The most important parts of Chamberlain's memoir, and the point of honoring the actual fighting men of the Confederacy (monuments/statues/etc.) are this:
"Bayonets were affixed to muskets, arms stacked, and cartridge boxes unslung and hung upon the stacks. Then, slowly and with a reluctance that was appealingly pathetic, the torn and tattered battleflags were either leaned against the stacks or laid upon the ground. The emotion of the conquered soldiery was really sad to witness. Some of the men who had carried and followed those ragged standards through the four long years of strife, rushed, regardless of all discipline, from the ranks, bent about their old flags, and pressed them to their lips with burning tears.

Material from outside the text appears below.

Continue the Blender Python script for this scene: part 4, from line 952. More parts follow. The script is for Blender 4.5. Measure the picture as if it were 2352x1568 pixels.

"And it can well be imagined, too, that there was no lack of emotion on our side, but the Union men were held steady in their lines, without the least show of demonstration by word or by motion. There was, though, a twitching of the muscles of their faces, and, be it said, their battle-bronzed cheeks were not altogether dry. Our men felt the import of the occasion, and realized fully how they would have been affected if defeat and surrender had been their lot after such a fearful struggle.
And the part about them co-mingling and becoming countrymen again.
You can't strip Southerners of their heritage and expect them to continue to have a sense of belonging to the U.S. It's done deliberately, SPECIFICALLY to invite discord and a desire to break up the Union, AGAIN.